>> Begin
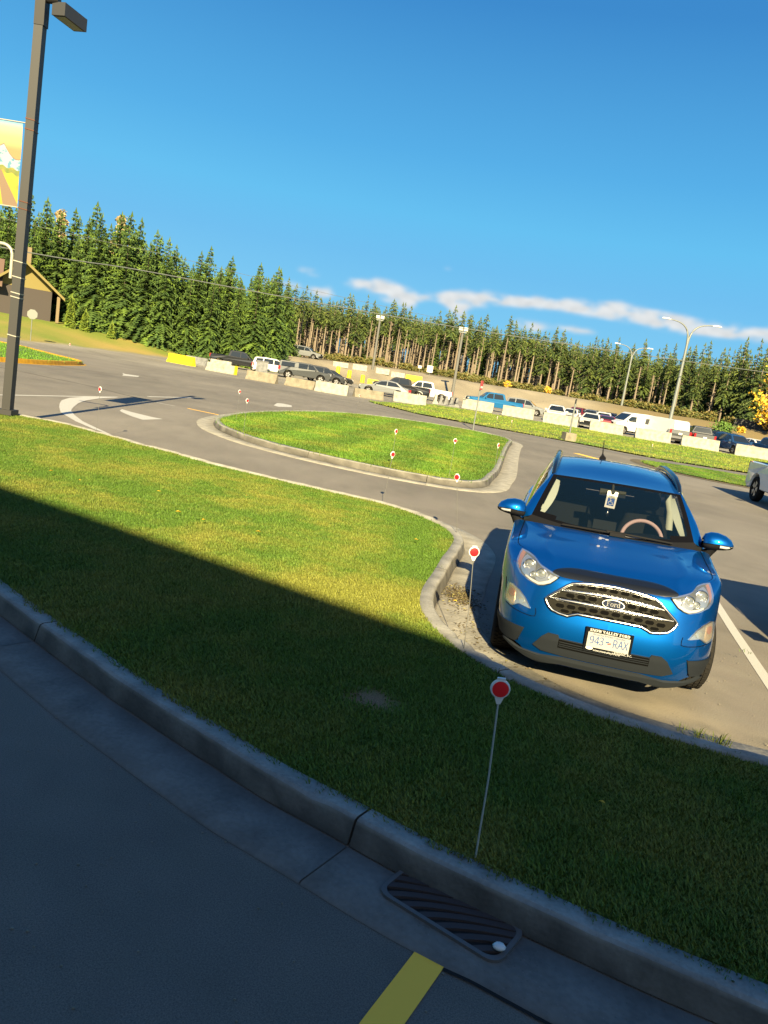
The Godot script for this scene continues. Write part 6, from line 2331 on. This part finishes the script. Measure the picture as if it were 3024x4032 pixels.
func car_interior(t):
	var d := B.new()
	var rows := []
	for q in [[1.062, -1.20], [1.065, -1.45], [1.05, -1.62], [0.98, -1.72], [0.75, -1.70], [0.6, -1.55]]:
		var row := []
		for i in 17:
			var u = -1.0 + i / 8.0
			row.append(Vector3(0.735 * u, q[0] + (0.035 * exp(-pow((u - 0.5) / 0.28, 2)) if q[1] < -1.5 else 0.0), q[1] - (0.22 * u * u if q[1] > -1.3 else 0.05 * u * u)))
		rows.append(row)
	d.grid(rows)
	part("dashboard", d, "trim_dark", t)
	var fl := B.new(true)
	fl.box(Vector3(0, 0.46, -2.6), Vector3(1.5, 0.08, 2.6))
	part("floor", fl, "trim_dark", t)
	for s in [-1, 1]:
		var dp := B.new(true)
		dp.box(Vector3(s * 0.745, 0.78, -2.5), Vector3(0.06, 0.6, 2.2))
		part("door_trim", dp, "trim_dark", t)
		var seat := B.new()
		var o = Vector3(s * 0.37, 0, -2.25)
		for q in [[0.27, 0.72, 0.09]]:
			var prof := []
			for k in 9:
				var y = lerp(0.62, 1.17, k / 8.0)
				var hw = 0.25 - 0.06 * ss(0.95, 1.17, y)
				var row := []
				for j in 16:
					var a = TAU * j / 16.0
					row.append(o + Vector3(sign(cos(a)) * pow(abs(cos(a)), 0.5) * hw, y, -(y - 0.62) * 0.28 + sign(sin(a)) * pow(abs(sin(a)), 0.6) * (0.08 if k < 8 else 0.03)))
				prof.append(row)
			seat.grid(prof, true)
			seat.fan(prof[-1], o + Vector3(0, 1.185, -0.155))
		seat.box(o + Vector3(0, 0.58, 0.25), Vector3(0.5, 0.16, 0.5))
		var se = part("seat", seat, "seat_cloth", t)
		var hr := B.new()
		var hrows := []
		for k in 7:
			var a = PI * k / 6.0 - PI / 2
			var row := []
			for j in 14:
				var b = TAU * j / 14.0
				row.append(o + Vector3(cos(b) * 0.135 * pow(max(cos(a), 0.0), 0.4), 1.29 + sin(a) * 0.095, -0.19 + sin(b) * 0.055 * pow(max(cos(a), 0.0), 0.4)))
			hrows.append(row)
		hr.grid(hrows, true)
		part("headrest", hr, "trim_dark", se)
		# light pillar trims inside
		var tr := B.new()
		var trows := []
		for k in 12:
			var v = lerp(0.14, 0.93, k / 11.0)
			var p = ws_pt(s * 0.925, v) - Vector3(s * 0.0, 0.02, 0.035)
			var w = 0.05 * sin(PI * lerp(0.12, 0.9, k / 11.0)) + 0.02
			trows.append([p, p + Vector3(-s * w, -0.012, -0.03)])
		tr.grid(trows)
		part("pillar_trim", tr, "trim_pale", t)
		var bp := B.new()
		bp.tube([Vector3(s * 0.64, 1.02, -2.55), Vector3(s * 0.63, 1.2, -2.6), Vector3(s * 0.57, 1.40, -2.62), Vector3(s * 0.54, 1.47, -2.6)], [0.04, 0.038, 0.036, 0.034], 8)
		part("belt_pillar_trim", bp, "trim_pale", t)
	var rs := B.new(true)
	rs.box(Vector3(0, 0.85, -3.2), Vector3(1.3, 0.62, 0.2), Basis(Vector3(1, 0, 0), -0.25))
	part("rear_seat", rs, "trim_dark", t)
	var hlin := B.new()
	var lr := []
	for j in 8:
		var v = lerp(0.03, 0.98, j / 7.0)
		var row := []
		for i in 9:
			var u = -1.0 + i / 4.0
			var e = rail_pt(v)
			row.append(Vector3(e.x * u * 0.96, e.y - 0.035 + 0.03 * (1 - u * u), lerp(lerp(-1.88, -3.85, v), e.z, u * u)))
		lr.append(row)
	hlin.grid(lr)
	part("headliner", hlin, "trim_grey", t)
	var scr := B.new(true)
	scr.box(Vector3(-0.055, 1.105, -1.56), Vector3(0.205, 0.085, 0.025), Basis(Vector3(1, 0, 0), -0.15))
	part("dash_screen", scr, "trim_grey", t)
	# steering wheel with its pink cover
	var sw := B.new()
	var c = Vector3(0.31, 1.0, -1.78)
	var bs = Basis(Vector3(1, 0, 0), -0.45)
	var rowsw := []
	for k in 40:
		var a = TAU * k / 40.0
		var dirv = bs * Vector3(cos(a), sin(a), 0)
		var nrm = bs * Vector3(0, 0, 1)
		var row := []
		for j in 8:
			var b = TAU * j / 8.0
			row.append(c + dirv * (0.183 + 0.0185 * cos(b)) + nrm * (0.0185 * sin(b)))
		rowsw.append(row)
	rowsw.append(rowsw[0])
	sw.grid(rowsw, true)
	var wheel = part("steering_wheel", sw, "pink_cover", t)
	var hub := B.new()
	hub.lathe(vv([0.001, 0.03, 0.06, 0.02, 0.07, -0.02]), c - bs * Vector3(0, 0, 0.03), bs, 14)
	hub.tube([c + bs * Vector3(-0.17, 0, 0), c + bs * Vector3(0.17, 0, 0)], 0.018, 6)
	hub.tube([c, c + bs * Vector3(0, -0.17, 0)], 0.02, 6)
	part("hub", hub, "trim_dark", wheel)
	var mr := B.new(true)
	mr.box(Vector3(-0.03, 1.395, -1.67), Vector3(0.235, 0.06, 0.03), Basis(Vector3.UP, 0.12))
	mr.tube([Vector3(-0.03, 1.42, -1.69), Vector3(-0.03, 1.46, -1.76)], 0.012, 6)
	part("rear_view_mirror", mr, "trim_grey", t)
	# the placard hangs from the mirror
	var pl = thing("parking_placard", "white hanging placard with blue wheelchair symbol behind the windshield", "placard", t.transform * Vector3(-0.034, 1.34, -1.615), t.rotation.y)
	pl.rotate_object_local(Vector3(0, 0, 1), -0.03)
	var sh := B.new(true)
	sh.extrude(vv([-0.046, -0.077, 0.046, -0.077, 0.048, 0.076, 0.022, 0.080, 0.012, 0.052, 0.0, 0.046, -0.012, 0.052, -0.022, 0.080, -0.047, 0.076]), 0.002, Transform3D())
	part("card", sh, "white_plastic", pl)
	var bl := B.new(true)
	bl.box(Vector3(0, -0.022, 0.0015), Vector3(0.062, 0.068, 0.001))
	part("blue_panel", bl, "placard_blue", pl)
	var ic := B.new()
	var z = 0.0035
	ic.tube([Vector3(-0.006, 0.004, z), Vector3(-0.004, -0.02, z), Vector3(0.012, -0.021, z), Vector3(0.020, -0.043, z), Vector3(0.027, -0.041, z)], 0.0028, 6)
	ic.tube([Vector3(-0.005, -0.009, z), Vector3(0.009, -0.009, z)], 0.0024, 6)
	var ringp := []
	for k in 15:
		var a = deg_to_rad(100 + 235.0 * k / 14.0)
		ringp.append(Vector3(-0.002 + 0.019 * cos(a), -0.031 + 0.017 * sin(a), z))
	ic.tube(ringp, 0.0026, 6)
	ic.lathe(vv([0.0045, -0.001, 0.0045, 0.001, 0.0005, 0.0015]), Vector3(-0.007, 0.008, z), Basis(), 10)
	part("wheelchair_symbol", ic, "white_plastic", pl)
	var tx := B.new(true)
	for k in 3:
		tx.box(Vector3(0, 0.036 - 0.010 * k, 0.0015), Vector3([0.062, 0.05, 0.066][k], 0.0035, 0.001))
	part("print_lines", tx, "trim_grey", pl)
	var ch := B.new()
	ch.tube([Vector3(-0.006, -0.078, 0.004), Vector3(-0.006, -0.095, 0.004)], 0.004, 6)
	ch.lathe(vv([0.002, -0.035, 0.011, -0.02, 0.013, 0.0, 0.007, 0.02, 0.001, 0.025]), Vector3(-0.006, -0.125, 0.004), Basis(Vector3(1, 0, 0), Vector3(0, 0, -1), Vector3(0, 1, 0)), 8)
	part("charm", ch, "chrome", pl)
>> End
GIVEN TASK - Look through the listing above and count the lines where the string "from" appears. Report the number only.

ANSWER - 2